§ **TASK GOAL**: Pictures do not belong in your copy. Repeat all the other data exactly.
==*==
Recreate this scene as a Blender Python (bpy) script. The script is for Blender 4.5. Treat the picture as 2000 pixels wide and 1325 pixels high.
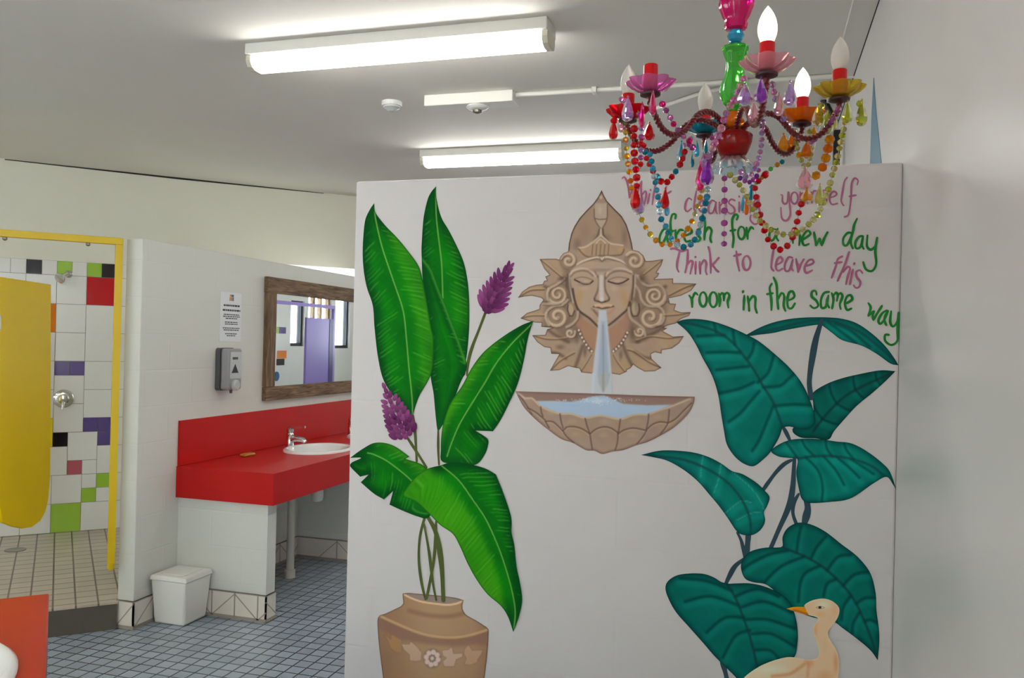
import bpy, bmesh, math, random
import numpy as np
from mathutils import Vector, Matrix
from mathutils.geometry import delaunay_2d_cdt

for _o in list(bpy.data.objects):
    bpy.data.objects.remove(_o)
SC = bpy.context.scene
COL = SC.collection
PI = math.pi

# ------------------------------------------------------------------ camera, sky, exposure
FPX, YAW, PITCH, ROLL = 1635.09, -0.290352, 0.0046154, -0.02417
EYE = np.array([0.0, 0.0, 1.6])

def cam_axes():
    cy, sy, cp, sp = math.cos(YAW), math.sin(YAW), math.cos(PITCH), math.sin(PITCH)
    fwd = np.array([sy*cp, cy*cp, sp]); right = np.array([cy, -sy, 0.0]); down = np.cross(fwd, right)
    c, s = math.cos(ROLL), math.sin(ROLL)
    return np.array([c*right + s*down, -s*right + c*down, fwd])
CAM = cam_axes()
cam_data = bpy.data.cameras.new('camera')
cam_data.sensor_width = 36.0
cam_data.lens = FPX/2000*36.0
cam_data.clip_start = 0.05
cam = bpy.data.objects.new('camera', cam_data)
COL.objects.link(cam)
_r, _d, _f = CAM
cam.matrix_world = Matrix(((_r[0], -_d[0], -_f[0], EYE[0]), (_r[1], -_d[1], -_f[1], EYE[1]),
                           (_r[2], -_d[2], -_f[2], EYE[2]), (0, 0, 0, 1)))
SC.camera = cam

world = bpy.data.worlds.new('world'); SC.world = world
world.use_nodes = True
_bg = world.node_tree.nodes['Background']
_bg.inputs[0].default_value = (0.86, 0.93, 1.0, 1)
SKY_STRENGTH = 14.0
_bg.inputs[1].default_value = SKY_STRENGTH
SC.view_settings.view_transform = 'Standard'
SC.view_settings.look = 'None'
SC.view_settings.gamma = 1.0
SC.view_settings.use_curve_mapping = False
SC.view_settings.exposure = 0.12
TUBE_STRENGTH = 22.0          # ceiling battens
BULB_STRENGTH = 3.0         # lit candle bulbs
SIDE_WATTS, LEFT_WATTS = 12.0, 1.0   # daylight through added unseen windows right and left of the camera

# ------------------------------------------------------------------ rays (measuring the painted wall)
def ray(u, v):
    return np.array([(u-1000)/FPX, (v-662.5)/FPX, 1.0]) @ CAM
def hit(u, v, nrm, d0):
    r = ray(u, v); nrm = np.array(nrm, float)
    return EYE + r*((d0 - nrm @ EYE)/(nrm @ r))
def atz(u, v, z): return hit(u, v, (0, 0, 1), z)
def aty(u, v, y): return hit(u, v, (0, 1, 0), y)
def atx(u, v, x): return hit(u, v, (1, 0, 0), x)
NV = np.array([-math.sqrt(.5), math.sqrt(.5), 0.0]); TV = np.array([math.sqrt(.5), math.sqrt(.5), 0.0])
def nt(n, t, z=0.0): return NV*n + TV*t + np.array([0, 0, z])
def atn(u, v, n): return hit(u, v, NV, n)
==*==
§ **COMPLETE OUTPUT**:
Recreate this scene as a Blender Python (bpy) script. The script is for Blender 4.5. Treat the picture as 2000 pixels wide and 1325 pixels high.
import bpy, bmesh, math, random
import numpy as np
from mathutils import Vector, Matrix
from mathutils.geometry import delaunay_2d_cdt

for _o in list(bpy.data.objects):
    bpy.data.objects.remove(_o)
SC = bpy.context.scene
COL = SC.collection
PI = math.pi

# ------------------------------------------------------------------ camera, sky, exposure
FPX, YAW, PITCH, ROLL = 1635.09, -0.290352, 0.0046154, -0.02417
EYE = np.array([0.0, 0.0, 1.6])

def cam_axes():
    cy, sy, cp, sp = math.cos(YAW), math.sin(YAW), math.cos(PITCH), math.sin(PITCH)
    fwd = np.array([sy*cp, cy*cp, sp]); right = np.array([cy, -sy, 0.0]); down = np.cross(fwd, right)
    c, s = math.cos(ROLL), math.sin(ROLL)
    return np.array([c*right + s*down, -s*right + c*down, fwd])
CAM = cam_axes()
cam_data = bpy.data.cameras.new('camera')
cam_data.sensor_width = 36.0
cam_data.lens = FPX/2000*36.0
cam_data.clip_start = 0.05
cam = bpy.data.objects.new('camera', cam_data)
COL.objects.link(cam)
_r, _d, _f = CAM
cam.matrix_world = Matrix(((_r[0], -_d[0], -_f[0], EYE[0]), (_r[1], -_d[1], -_f[1], EYE[1]),
                           (_r[2], -_d[2], -_f[2], EYE[2]), (0, 0, 0, 1)))
SC.camera = cam

world = bpy.data.worlds.new('world'); SC.world = world
world.use_nodes = True
_bg = world.node_tree.nodes['Background']
_bg.inputs[0].default_value = (0.86, 0.93, 1.0, 1)
SKY_STRENGTH = 14.0
_bg.inputs[1].default_value = SKY_STRENGTH
SC.view_settings.view_transform = 'Standard'
SC.view_settings.look = 'None'
SC.view_settings.gamma = 1.0
SC.view_settings.use_curve_mapping = False
SC.view_settings.exposure = 0.12
TUBE_STRENGTH = 22.0          # ceiling battens
BULB_STRENGTH = 3.0         # lit candle bulbs
SIDE_WATTS, LEFT_WATTS = 12.0, 1.0   # daylight through added unseen windows right and left of the camera

# ------------------------------------------------------------------ rays (measuring the painted wall)
def ray(u, v):
    return np.array([(u-1000)/FPX, (v-662.5)/FPX, 1.0]) @ CAM
def hit(u, v, nrm, d0):
    r = ray(u, v); nrm = np.array(nrm, float)
    return EYE + r*((d0 - nrm @ EYE)/(nrm @ r))
def atz(u, v, z): return hit(u, v, (0, 0, 1), z)
def aty(u, v, y): return hit(u, v, (0, 1, 0), y)
def atx(u, v, x): return hit(u, v, (1, 0, 0), x)
NV = np.array([-math.sqrt(.5), math.sqrt(.5), 0.0]); TV = np.array([math.sqrt(.5), math.sqrt(.5), 0.0])
def nt(n, t, z=0.0): return NV*n + TV*t + np.array([0, 0, z])
def atn(u, v, n): return hit(u, v, NV, n)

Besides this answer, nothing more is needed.